Didn't Our Lord suffer fear, dread, anguish in the Garden? Or, no, did He just go frolicking into the Crucifixion...?
And didn't He say, "My God, my God, why have You forsaken me...?"
Those are the first words of a Messianic hymn, Psalm 22, unusual for the intensity of its feeling of having been abandoned by God Who is "far from my cry for help." The Psalm ends in a vision of future triumph; yet neither the Psalmist nor Jesus shies back from expressing the very depth of the temptation to despair, an abject sense of being deserted by God in one's hour of need.
If Mary felt these emotions, she did so right smack dab in the middle of the prophetic and messianic traditions of the Faith.
If you think the Pope was imputing sin to her, you are very much mistaken.

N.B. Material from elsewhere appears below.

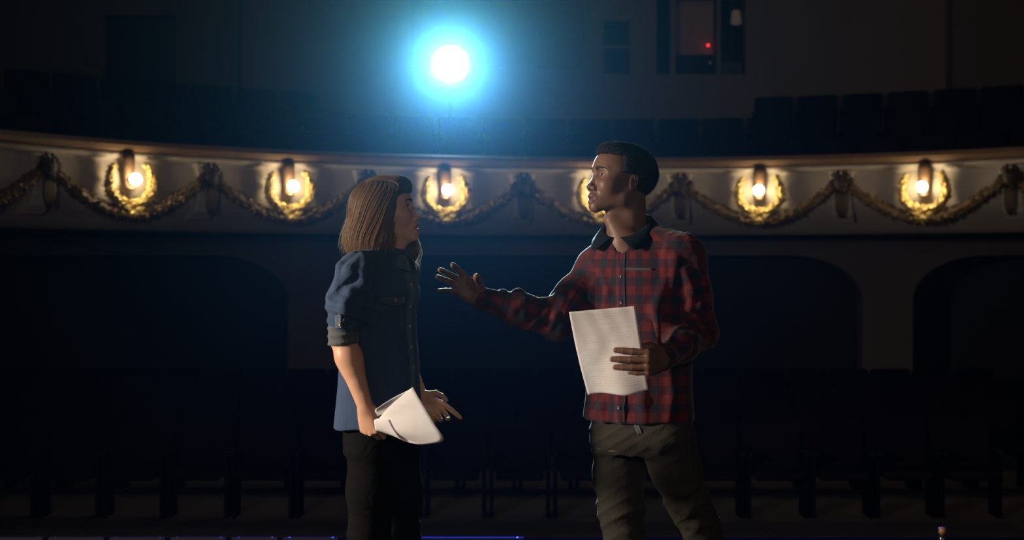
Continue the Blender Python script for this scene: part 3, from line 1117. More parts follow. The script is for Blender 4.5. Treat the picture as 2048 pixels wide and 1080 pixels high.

What I think is that when anyone (including a pope) slanders our Blessed Mother with a gratuitous, fictional tale, imputing thoughts to her which have absolutely ZERO basis in Sacred Scripture and characterizing her as undignified, whiney and disrespectful toward God, it is the duty of all true Catholics to come to her defense. Those Catholics who would defend insults toward our Blessed Mother are very much mistaken.
"O Jesus, it is for the love of You, in reparation for the offences committed against the Immaculate Heart of Mary, and for the conversion of poor sinners." - Sacrifice Prayer (Fatima)
It's more that that. Francis inferred the Blessed Mother may have despaired.